今月4日に開かれた9月県議会総務委員会は、知事給料等返上の条例案について、川勝知事の委員会への出席を求め、約2時間半にわたって集中審査を行った。
2021年10月の参院補選で、川勝知事のいわゆる「御殿場コシヒカリの不適切発言」の責任を追及して、同年11月県議会は、知事に辞職勧告決議を突きつけた。
ただ同決議に法的拘束力はなく、川勝知事は、知事職を続けるに当たって、給料1カ月と暮れのボーナスの合計446万円を返上すると約束した。
ところが、その約束は1年半以上も果たされることはなく、川勝知事が頬かむりしていたことをNHKが問題としたから、報道各社も大騒ぎした。
この結果、9月県議会初日、川勝知事の給与減額条例案がようやく提出された。
川勝知事の「不穏当発言」
給与減額条例案の提案に当たって、川勝知事は「知事の職にある限り、辞職勧告を突きつけられている身であることに変わりなく、常時公人など自らに課した『知事心得5カ条』を全身全霊で実行する」などと述べた。
舌禍を繰り返しながらも、何とか切り抜ける川勝知事の政治手法とは、「常時公人」などの曖昧な精神論を持ち出してきて、周囲を煙に巻くことである。
当然、総務委員会の審査でも議論はかみあわず、相変わらずの曖昧な説明を繰り返し続ける川勝知事を追い詰めることなどできなかった。
実際には、自民党県議団にも打つ手はなく、結局、5項目にわたる「附帯決議」を全会一致で可決することで、総務委員会は6日、知事提案を採択した。
附帯決議5項目の1つに、「知事の不適切発言による県政の混乱を踏まえ、県当局は知事の言動を十分に把握した上で、知事をいさめること」を盛り込んだ。
知事本人ではなく、県職員の責務を明らかにして、不適切な発言を食い止めるよう求めたのだ。
ところが、それから1週間もたたない13日、県議会最終日はまたまた知事の「不穏当発言」で大騒ぎした。
13日付の中日新聞朝刊『知事「三島に東アジア文化施設を」 議会諮らずに先行発言』の見出し記事を掲載したからだ。

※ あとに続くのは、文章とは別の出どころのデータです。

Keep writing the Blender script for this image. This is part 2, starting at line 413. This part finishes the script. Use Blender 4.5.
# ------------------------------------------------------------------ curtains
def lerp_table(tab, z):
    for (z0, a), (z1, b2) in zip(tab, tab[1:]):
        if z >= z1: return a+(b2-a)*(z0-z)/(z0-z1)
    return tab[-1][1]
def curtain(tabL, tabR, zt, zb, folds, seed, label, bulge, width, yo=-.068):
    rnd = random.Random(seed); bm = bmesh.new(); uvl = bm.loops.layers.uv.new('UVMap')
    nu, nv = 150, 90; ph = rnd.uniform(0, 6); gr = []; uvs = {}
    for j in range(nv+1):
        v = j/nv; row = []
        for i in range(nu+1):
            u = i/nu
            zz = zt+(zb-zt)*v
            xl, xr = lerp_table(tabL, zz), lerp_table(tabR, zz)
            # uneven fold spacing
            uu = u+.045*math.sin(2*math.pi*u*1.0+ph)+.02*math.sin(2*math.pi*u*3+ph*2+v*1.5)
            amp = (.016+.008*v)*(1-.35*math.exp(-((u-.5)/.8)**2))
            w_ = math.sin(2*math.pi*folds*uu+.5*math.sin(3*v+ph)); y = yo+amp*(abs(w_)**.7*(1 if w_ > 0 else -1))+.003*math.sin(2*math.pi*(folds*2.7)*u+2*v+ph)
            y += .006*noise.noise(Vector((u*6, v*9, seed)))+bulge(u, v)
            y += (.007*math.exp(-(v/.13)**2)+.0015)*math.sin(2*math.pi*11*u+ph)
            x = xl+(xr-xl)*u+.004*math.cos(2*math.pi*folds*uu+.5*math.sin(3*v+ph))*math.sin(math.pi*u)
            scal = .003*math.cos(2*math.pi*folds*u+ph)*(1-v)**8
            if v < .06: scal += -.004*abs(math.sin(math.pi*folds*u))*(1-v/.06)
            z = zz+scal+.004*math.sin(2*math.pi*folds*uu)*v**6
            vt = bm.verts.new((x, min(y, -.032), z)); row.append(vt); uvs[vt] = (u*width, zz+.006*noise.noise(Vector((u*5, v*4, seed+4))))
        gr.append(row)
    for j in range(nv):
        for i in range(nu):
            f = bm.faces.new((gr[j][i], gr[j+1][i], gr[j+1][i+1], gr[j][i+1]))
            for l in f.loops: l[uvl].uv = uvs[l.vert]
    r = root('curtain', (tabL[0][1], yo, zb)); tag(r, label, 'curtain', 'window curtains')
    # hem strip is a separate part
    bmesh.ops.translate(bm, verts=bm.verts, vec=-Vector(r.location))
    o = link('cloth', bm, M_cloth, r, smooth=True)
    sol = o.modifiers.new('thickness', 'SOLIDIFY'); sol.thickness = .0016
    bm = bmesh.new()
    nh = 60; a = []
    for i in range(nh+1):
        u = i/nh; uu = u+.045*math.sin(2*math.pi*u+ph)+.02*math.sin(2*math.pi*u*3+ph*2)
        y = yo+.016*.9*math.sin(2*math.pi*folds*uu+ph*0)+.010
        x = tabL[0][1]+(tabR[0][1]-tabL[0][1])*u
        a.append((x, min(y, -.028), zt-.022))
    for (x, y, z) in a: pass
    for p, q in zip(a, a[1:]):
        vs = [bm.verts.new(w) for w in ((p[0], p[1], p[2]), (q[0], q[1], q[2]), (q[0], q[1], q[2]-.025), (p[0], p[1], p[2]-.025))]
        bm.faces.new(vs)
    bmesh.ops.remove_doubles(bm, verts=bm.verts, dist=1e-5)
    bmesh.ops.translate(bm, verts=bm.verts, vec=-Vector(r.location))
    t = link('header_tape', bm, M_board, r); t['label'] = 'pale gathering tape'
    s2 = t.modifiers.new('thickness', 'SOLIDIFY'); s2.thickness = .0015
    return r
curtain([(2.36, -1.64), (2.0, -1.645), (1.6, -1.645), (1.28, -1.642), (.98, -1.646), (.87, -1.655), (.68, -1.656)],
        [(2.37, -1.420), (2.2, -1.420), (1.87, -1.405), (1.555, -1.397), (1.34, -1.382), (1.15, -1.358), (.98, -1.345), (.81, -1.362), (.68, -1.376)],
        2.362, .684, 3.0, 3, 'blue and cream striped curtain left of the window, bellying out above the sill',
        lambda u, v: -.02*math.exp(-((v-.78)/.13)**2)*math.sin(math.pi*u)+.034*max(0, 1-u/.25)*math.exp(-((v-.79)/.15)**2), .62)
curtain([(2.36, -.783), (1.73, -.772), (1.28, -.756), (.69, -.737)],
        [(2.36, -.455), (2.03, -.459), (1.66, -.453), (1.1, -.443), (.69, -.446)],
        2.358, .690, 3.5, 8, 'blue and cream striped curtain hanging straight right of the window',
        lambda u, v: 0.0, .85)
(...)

前日の12日、県商工会議所連合会会長、三島商議所らが2024年度県予算に向けた要望書を川勝知事に手渡した際、川勝知事が「三島を拠点に東アジア文化都市(日中韓の通年文化事業)の発展的継承センターのようなものを置きたい。
土地を物色している。実際は、国の土地を譲ってもらう詰めの段階に入っている、それも買わないで定期借地で借りる」など明かした、という。
当然、予算化などをしておらず県議会にも諮っていない案件だった。
中日記者は、自民党県議団にも取材を行い、6月県議会で知事不信任決議案が1票差で否決された際、川勝知事が「議会とのコミュニケーションを密にする」とした約束を破ったなどの県議の怒りの声を掲載した。
当然、県議会最終日の13日は大荒れとなり、川勝知事は同施設計画について、「職員レベルの内部検討は進んでいるが、何も決まっていないのが実情だ」などと釈明した。